Lástima que hayamos hecho de marzo un podio coyuntural para elogiarle su existencia de pétalo y batalla. Lástima que el homenaje de hoy no se repita en cada pulsación del almanaque.
Deberíamos cantarle en todo tiempo, no solo con palabras, no solo con ofrendas materiales por ser epicentro de la vida.
Quién podrá negar que ella es, entre todas las criaturas de este mundo, la más tierna y la menos leve, la más susceptible y la menos floja, la única capaz de saltar en un segundo de la fragilidad a la reciedumbre humana.

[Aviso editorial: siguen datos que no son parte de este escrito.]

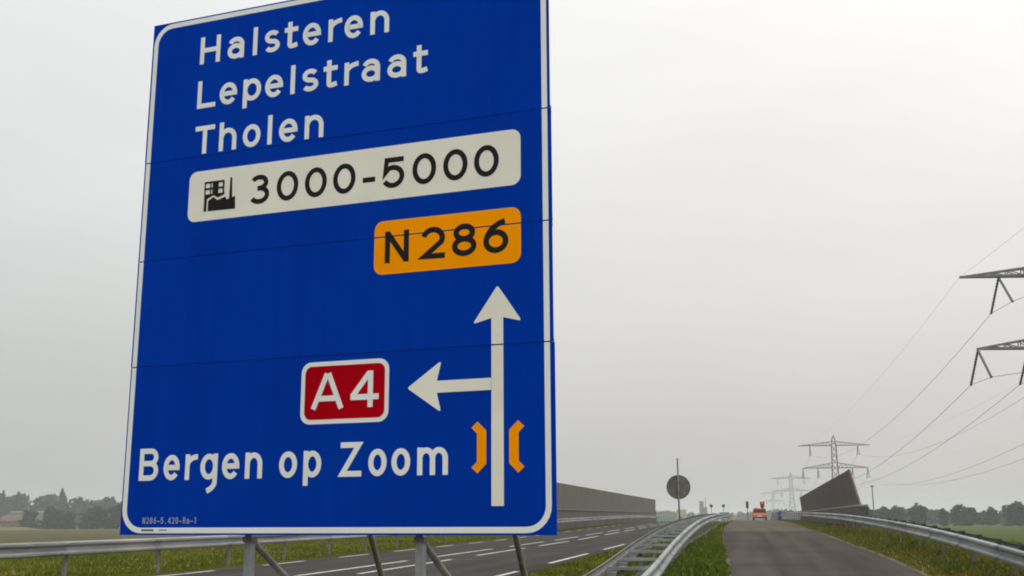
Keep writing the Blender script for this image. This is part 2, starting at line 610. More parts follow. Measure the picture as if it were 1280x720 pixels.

Vayamos a su historia para encontrarla curando las angustias, preocupada por lo grande y lo pequeño, nadando contra el oleaje del ajetreo en la casa o el trabajo, vestida con velo invisible del detalle, quebrando la rigidez del pretérito y aun del presente.
Si diéramos por sentado el mito antiquísimo que la vio saliendo de una costilla de varón, podríamos afirmar ahora que su cuna se ha propagado, afortunadamente, por nubes y alas, por cimas de redención y de no-ataduras.
Por encima de celebraciones, recuentos o de un congreso actual, pongamos su nombre sacudidor y hermoso. Con él podremos etiquetar, para siempre, la integridad mejor. No escribamos de modo ampuloso “gaviota”, “deidad” o “jardín perfecto”. Digamos solamente, tocándonos el alma, “mujer”.